The school district, which is the second-largest in Georgia, said they were “immediately reviewing needed changes” in the school logo.

“We understand and strongly agree that similarities to Nazi symbolism are unacceptable, although this design was based on the US Army colonel’s eagle wings, stakeholder input has been and continues to be important to our schools,” the statement said.

Parents were issued notification of the new logo on Monday, saying it was chosen to “represent the eagle soaring into excellence and to honour the history of our great school”.

Several people took objection to the logo by the East Side Elementary School, which is located across the street from the Etz Chaim Synagogue.

“I don’t want to see my kids wearing that on their shirt,” Mike Albuquerque, the father of two students who will attend the school next year, told The Atlanta Journal-Constitution.

“Really it’s a big oversight of the county and everyone involved in the process who reviewed that, to not call out the fact that this looks like Nazi iconography. Or maybe, who knows, somebody did call it out and it wasn’t heard.”

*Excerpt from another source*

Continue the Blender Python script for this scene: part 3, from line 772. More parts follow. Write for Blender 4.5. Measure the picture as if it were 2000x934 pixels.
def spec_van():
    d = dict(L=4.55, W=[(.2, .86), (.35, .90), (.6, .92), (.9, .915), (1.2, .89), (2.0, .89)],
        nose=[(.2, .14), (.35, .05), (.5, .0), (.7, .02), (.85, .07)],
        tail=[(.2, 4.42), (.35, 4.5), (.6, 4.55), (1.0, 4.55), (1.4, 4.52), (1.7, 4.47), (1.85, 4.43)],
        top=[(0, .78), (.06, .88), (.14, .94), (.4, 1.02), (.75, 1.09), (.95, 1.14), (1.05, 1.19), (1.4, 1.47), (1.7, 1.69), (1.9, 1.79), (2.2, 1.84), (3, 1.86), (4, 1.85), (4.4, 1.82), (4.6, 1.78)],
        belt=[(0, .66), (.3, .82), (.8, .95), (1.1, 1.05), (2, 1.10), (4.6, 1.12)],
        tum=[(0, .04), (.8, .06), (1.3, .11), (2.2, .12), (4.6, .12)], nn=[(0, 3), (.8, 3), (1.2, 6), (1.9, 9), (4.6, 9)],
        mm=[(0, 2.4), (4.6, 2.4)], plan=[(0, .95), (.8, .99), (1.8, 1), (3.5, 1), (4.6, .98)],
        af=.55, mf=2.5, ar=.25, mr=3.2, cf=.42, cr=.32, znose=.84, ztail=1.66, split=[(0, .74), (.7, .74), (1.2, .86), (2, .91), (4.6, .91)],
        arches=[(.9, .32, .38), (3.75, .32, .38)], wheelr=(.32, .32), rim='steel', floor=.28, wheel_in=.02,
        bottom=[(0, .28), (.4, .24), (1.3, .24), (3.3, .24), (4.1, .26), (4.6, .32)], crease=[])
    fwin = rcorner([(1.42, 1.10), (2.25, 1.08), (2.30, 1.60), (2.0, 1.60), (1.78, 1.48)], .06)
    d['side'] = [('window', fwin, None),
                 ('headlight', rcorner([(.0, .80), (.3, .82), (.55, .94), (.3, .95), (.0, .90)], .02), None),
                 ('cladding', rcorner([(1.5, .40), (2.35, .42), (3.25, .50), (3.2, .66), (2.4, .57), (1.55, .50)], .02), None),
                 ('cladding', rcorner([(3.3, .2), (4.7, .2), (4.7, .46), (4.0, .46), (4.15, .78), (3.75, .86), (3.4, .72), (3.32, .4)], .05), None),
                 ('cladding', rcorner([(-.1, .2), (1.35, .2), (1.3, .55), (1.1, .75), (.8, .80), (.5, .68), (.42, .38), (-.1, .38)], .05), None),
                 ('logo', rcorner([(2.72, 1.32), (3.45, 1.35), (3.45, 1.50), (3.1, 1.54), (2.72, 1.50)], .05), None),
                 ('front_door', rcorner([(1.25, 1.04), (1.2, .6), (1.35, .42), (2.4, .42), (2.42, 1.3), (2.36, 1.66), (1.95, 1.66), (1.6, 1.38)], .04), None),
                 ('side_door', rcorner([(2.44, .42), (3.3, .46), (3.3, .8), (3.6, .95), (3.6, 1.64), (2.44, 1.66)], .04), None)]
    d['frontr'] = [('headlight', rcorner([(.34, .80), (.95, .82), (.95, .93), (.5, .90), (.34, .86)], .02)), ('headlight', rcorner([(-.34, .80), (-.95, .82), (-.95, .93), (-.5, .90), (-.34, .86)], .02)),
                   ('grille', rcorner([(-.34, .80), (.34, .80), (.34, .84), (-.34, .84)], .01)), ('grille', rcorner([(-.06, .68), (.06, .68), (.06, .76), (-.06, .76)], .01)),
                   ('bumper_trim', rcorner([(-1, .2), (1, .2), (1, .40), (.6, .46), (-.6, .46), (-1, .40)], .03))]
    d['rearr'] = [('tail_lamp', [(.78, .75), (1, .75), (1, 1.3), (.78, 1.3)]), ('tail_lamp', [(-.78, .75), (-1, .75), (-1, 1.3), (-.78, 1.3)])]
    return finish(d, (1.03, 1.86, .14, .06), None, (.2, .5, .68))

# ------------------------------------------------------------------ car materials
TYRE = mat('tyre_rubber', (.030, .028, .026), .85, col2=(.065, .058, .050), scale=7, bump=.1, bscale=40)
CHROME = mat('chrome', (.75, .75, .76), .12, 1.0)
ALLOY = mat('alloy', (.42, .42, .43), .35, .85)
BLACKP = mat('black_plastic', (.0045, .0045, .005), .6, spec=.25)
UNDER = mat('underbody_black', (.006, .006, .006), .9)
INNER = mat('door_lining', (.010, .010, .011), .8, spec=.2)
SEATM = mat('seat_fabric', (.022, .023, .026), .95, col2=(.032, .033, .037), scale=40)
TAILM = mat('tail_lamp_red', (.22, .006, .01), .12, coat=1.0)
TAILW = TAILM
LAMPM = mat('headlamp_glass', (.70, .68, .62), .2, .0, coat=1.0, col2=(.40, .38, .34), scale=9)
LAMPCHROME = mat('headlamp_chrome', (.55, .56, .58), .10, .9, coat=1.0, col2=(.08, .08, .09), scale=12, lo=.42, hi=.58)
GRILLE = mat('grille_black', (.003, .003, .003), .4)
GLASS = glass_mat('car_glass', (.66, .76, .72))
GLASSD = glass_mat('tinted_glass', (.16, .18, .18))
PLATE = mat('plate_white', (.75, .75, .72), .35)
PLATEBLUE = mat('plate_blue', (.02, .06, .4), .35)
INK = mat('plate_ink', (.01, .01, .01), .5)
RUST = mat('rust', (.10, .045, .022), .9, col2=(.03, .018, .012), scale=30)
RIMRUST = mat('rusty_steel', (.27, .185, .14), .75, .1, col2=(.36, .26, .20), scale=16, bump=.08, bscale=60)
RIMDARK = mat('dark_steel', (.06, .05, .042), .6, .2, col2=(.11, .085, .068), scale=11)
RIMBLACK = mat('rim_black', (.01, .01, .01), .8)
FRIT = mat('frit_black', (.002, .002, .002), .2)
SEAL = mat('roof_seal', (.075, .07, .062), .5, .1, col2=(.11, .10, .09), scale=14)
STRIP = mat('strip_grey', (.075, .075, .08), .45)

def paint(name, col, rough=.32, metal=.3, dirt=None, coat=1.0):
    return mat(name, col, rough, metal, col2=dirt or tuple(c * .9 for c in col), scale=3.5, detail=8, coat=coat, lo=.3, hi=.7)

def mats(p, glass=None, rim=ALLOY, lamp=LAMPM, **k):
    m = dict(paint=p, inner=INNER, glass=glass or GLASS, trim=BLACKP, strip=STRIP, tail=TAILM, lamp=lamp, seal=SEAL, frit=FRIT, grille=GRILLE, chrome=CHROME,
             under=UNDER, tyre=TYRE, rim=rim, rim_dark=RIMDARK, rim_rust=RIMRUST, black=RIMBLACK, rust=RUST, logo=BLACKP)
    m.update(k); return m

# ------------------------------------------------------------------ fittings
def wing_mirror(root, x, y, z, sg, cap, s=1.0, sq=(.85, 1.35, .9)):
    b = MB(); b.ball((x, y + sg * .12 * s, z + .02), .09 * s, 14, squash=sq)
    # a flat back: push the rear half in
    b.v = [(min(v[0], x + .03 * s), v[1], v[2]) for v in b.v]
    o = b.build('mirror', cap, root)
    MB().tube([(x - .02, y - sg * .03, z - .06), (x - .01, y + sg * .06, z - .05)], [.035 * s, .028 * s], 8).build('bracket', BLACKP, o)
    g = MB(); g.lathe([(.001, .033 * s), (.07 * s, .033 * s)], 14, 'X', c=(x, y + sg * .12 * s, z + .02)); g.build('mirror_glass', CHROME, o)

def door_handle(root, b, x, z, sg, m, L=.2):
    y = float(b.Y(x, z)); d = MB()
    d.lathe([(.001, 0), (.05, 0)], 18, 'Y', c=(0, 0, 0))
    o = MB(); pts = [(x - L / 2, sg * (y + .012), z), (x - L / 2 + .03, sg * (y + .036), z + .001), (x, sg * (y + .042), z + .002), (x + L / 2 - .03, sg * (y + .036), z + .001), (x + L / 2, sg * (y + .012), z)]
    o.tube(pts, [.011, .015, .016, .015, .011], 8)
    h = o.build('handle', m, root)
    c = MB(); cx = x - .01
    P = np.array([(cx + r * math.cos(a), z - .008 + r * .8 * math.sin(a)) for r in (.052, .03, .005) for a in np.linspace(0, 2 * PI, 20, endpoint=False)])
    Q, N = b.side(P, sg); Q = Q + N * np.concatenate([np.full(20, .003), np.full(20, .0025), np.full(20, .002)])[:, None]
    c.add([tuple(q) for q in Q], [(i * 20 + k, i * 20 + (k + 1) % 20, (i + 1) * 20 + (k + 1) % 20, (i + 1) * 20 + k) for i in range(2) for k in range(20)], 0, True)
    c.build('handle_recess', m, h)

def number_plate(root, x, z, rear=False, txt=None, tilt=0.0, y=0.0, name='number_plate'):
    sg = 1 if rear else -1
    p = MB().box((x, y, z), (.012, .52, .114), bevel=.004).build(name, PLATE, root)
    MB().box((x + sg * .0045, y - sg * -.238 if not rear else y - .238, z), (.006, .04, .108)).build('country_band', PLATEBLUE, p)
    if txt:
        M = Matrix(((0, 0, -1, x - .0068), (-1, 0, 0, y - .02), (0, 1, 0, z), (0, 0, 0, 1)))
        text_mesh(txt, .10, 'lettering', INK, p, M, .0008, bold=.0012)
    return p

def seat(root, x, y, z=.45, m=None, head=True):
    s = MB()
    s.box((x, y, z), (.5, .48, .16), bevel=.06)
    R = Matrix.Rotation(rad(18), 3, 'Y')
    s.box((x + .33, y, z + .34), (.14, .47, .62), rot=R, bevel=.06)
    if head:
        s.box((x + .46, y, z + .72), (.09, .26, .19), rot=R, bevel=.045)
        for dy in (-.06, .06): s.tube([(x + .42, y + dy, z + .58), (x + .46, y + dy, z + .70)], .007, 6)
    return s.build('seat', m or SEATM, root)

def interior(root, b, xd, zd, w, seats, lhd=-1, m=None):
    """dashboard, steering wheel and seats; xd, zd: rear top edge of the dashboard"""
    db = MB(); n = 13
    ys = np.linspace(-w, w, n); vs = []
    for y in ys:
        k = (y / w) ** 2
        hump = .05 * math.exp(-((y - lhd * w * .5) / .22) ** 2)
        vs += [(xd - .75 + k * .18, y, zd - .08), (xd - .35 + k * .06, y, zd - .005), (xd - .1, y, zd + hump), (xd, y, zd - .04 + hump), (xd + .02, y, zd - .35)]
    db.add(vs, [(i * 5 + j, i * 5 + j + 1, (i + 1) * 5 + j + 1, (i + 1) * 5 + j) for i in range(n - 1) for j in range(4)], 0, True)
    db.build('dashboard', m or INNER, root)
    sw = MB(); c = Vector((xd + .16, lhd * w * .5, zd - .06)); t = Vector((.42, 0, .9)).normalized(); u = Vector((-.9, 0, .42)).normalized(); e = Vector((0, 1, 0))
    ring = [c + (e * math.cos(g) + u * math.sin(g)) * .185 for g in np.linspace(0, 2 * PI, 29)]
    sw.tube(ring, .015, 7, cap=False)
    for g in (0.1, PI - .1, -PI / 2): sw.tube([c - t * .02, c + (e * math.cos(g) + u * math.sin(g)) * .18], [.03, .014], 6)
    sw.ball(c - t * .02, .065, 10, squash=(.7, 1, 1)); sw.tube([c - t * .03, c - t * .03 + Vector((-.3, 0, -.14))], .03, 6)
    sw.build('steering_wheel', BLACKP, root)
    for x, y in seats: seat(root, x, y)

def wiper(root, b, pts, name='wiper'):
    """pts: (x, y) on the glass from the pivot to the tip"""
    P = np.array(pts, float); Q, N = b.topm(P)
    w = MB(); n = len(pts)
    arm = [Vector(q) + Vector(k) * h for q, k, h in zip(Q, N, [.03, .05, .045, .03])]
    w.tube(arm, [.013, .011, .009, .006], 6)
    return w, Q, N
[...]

Rbbi Amanda Flaks told WSB-TV she had to look twice at the design and it made her uncomfortable.

“I thought, ‘That looks off. That makes me uncomfortable,’ and I came back to it a few times and I felt more and more uncomfortable and sick each time,” Ms Flaks said, adding that she contacted the school to raise her objections.

She said she was hurt to see it because “my children are great grandchildren of someone who fled the Nazi regime in Germany and survived the Holocaust”.

This is not the first time the school district has got embroiled in an antisemitism controversy.

Last year, anti-Semitic graffiti was found daubed on a boys’ bathroom wall during the most important holiday period of the Jewish faith at the Alan C Pope High School in Marietta. Two swastikas and “hail [sic] Hitler” graffiti were found on the wall, with the administration ordering an investigation.

Several Cobb middle school students were disciplined earlier this year for sharing antisemitic imagery on social media.

Noting the rise in such incidents, Dov Wilker, director of the American Jewish Committee Atlanta region, said: “Pretending that antisemitism doesn’t exist won’t make it go away. The children who attend Cobb County schools — and their families — deserve better.”